Wednesday, July 24, 2019

6 Ways for Dogs to shoot Arrows

Art @gaudibuendia
I found this cute picture and I instantly started thinking about animal companions, playable animals, and fantastic animals to have in a war. Including in this might be hyper competent archer dogs. These archer dogs I think are more implied to be like a walking quiver and assistant to a human archer. But more importantly how the HELL does a dog shoot a bow?

Ways for Dogs to Shoot Arrows – Roll 1d4
[1] One end of the bow is heavy and has a clawed foot design. This allows it to be stuck into the ground and stand on its own weight. Then the bowstring is drawn back by the dog's mouth and launches the arrow, which is either placed first on a special ramp on the arrow to align it or put in the dog's mouth with the dog skillfully placing the string into the arrow nock in their maw. Also; this would cause some serious burns and cuts from the arrow's fletching or bowstring. Maybe a leather lip guard might be needed like a typical archer bracer.

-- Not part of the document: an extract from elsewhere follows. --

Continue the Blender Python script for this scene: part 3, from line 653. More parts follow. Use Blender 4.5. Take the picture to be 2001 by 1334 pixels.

[2] The crossbow is attached to the dog's back like a saddle. It can be fired either by a special mouth lever, or just fired at will in an abstract sort of way as a mobile weapon. The dog might be able to reload it by rolling over and placing the bolt back on with their teeth, but in a more realistic or practical setting would require a human or something to load it each time.

[3] The dog can throw down the bow and it has small studs on both ends of the bow; these prop up the bow horizontally. It has a duck-bill style design so whichever way it falls, it will always fall with the bow angled upwards at a shallow angle. The dog places the arrow on the string and pulls back with either their mouth or both front paws and releases to fire.

[4] The dog has a minor amount of anthropomorphism. They can fire the bow while standing, though they can't walk or pick things up like a human, but instead jump up on their feet like a dog could and then shrug the bow off their shoulders, firing it similar to a human before putting it back on their head and running like a regular dog would afterwards to reposition.

[5] Prehensile tail. Slinging the bow across the dog's back at an angle, the tail could wrap around the string and pull it back while the dog uses its mouth, biting near the arrow head, to position the arrows onto the pow and fire. Awkward position but could be fired pretty organically and on the move. Naturally this technique doesn't work with stubby crop-tailed dogs.

[6] Dog rolls onto back, uses hind legs to pull bowstring. Holds bow with front paws, aims upside down, tongue lolled out everywhere with each trick shot.